La questione non è nuova, ma sembra invisibile per le amministrazioni. Non si parla solo di disagio, ma di disuguaglianza strutturale, perché chi nasce in un piccolo comune viene sistematicamente penalizzato. Non esistono programmazioni regionali coerenti per assicurare la mobilità scolastica, nonostante i fondi pubblici per il trasporto esistano e vengano stanziati ogni anno. Il problema è sempre lo stesso: nessuna volontà politica di investire in ciò che non “fa scena”.

Nel caso specifico di Front, bastava uno studio minimo sui flussi scolastici per capire che centinaia di studenti si dirigono ogni giorno verso Cuorgnè. I dati sono chiari, ma vengono ignorati. Per le famiglie, invece, ogni mattina è una corsa contro il tempo, ogni mese un salasso in benzina, ogni inverno un timore in più.
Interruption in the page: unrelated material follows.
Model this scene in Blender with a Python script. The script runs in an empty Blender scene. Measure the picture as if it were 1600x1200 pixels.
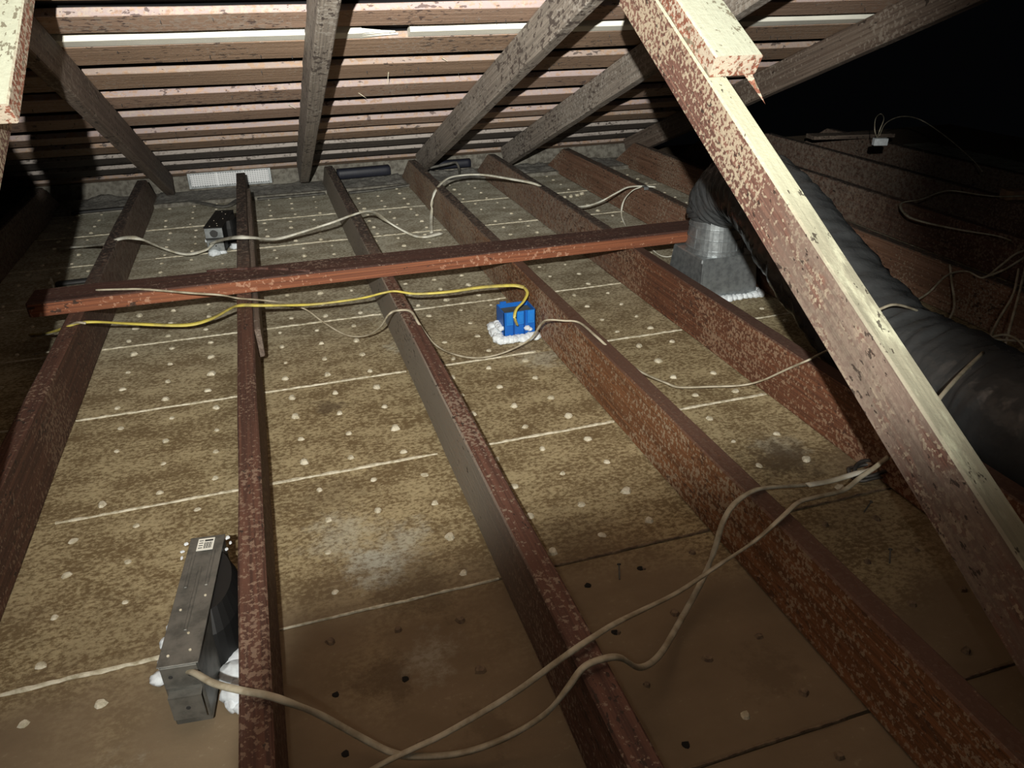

Non tutte le famiglie possono permettersi due auto, orari flessibili o turni ritagliati sulle esigenze scolastiche.

Questo vuoto infrastrutturale contribuisce a desertificare i paesi, costringe chi può a cambiare residenza o scuola, e spacca in due il diritto allo studio. Perché non basta garantire l’offerta formativa: bisogna anche permettere ai ragazzi di arrivarci. Invece, in molte zone del Canavese, l’accesso alla scuola superiore dipende dal codice postale, in un’Italia che si scopre sempre più diseguale anche a pochi chilometri da Torino.

La denuncia dei genitori e dei consiglieri comunali ha il merito di portare alla luce un problema che resta sistematicamente fuori dai radar istituzionali. Ma serve ben altro: una rete di trasporto pubblico ripensata in chiave scolastica, fondata su orari compatibili, tratte dirette e tariffe sostenibili, magari con il coinvolgimento diretto dei Comuni e delle famiglie.

Il rischio, altrimenti, è quello di continuare a ignorare una generazione di studenti isolati, che per studiare devono dipendere dall’auto di mamma e papà o dalla buona sorte di un passaggio. E in uno Stato che si dice civile, questo non dovrebbe succedere.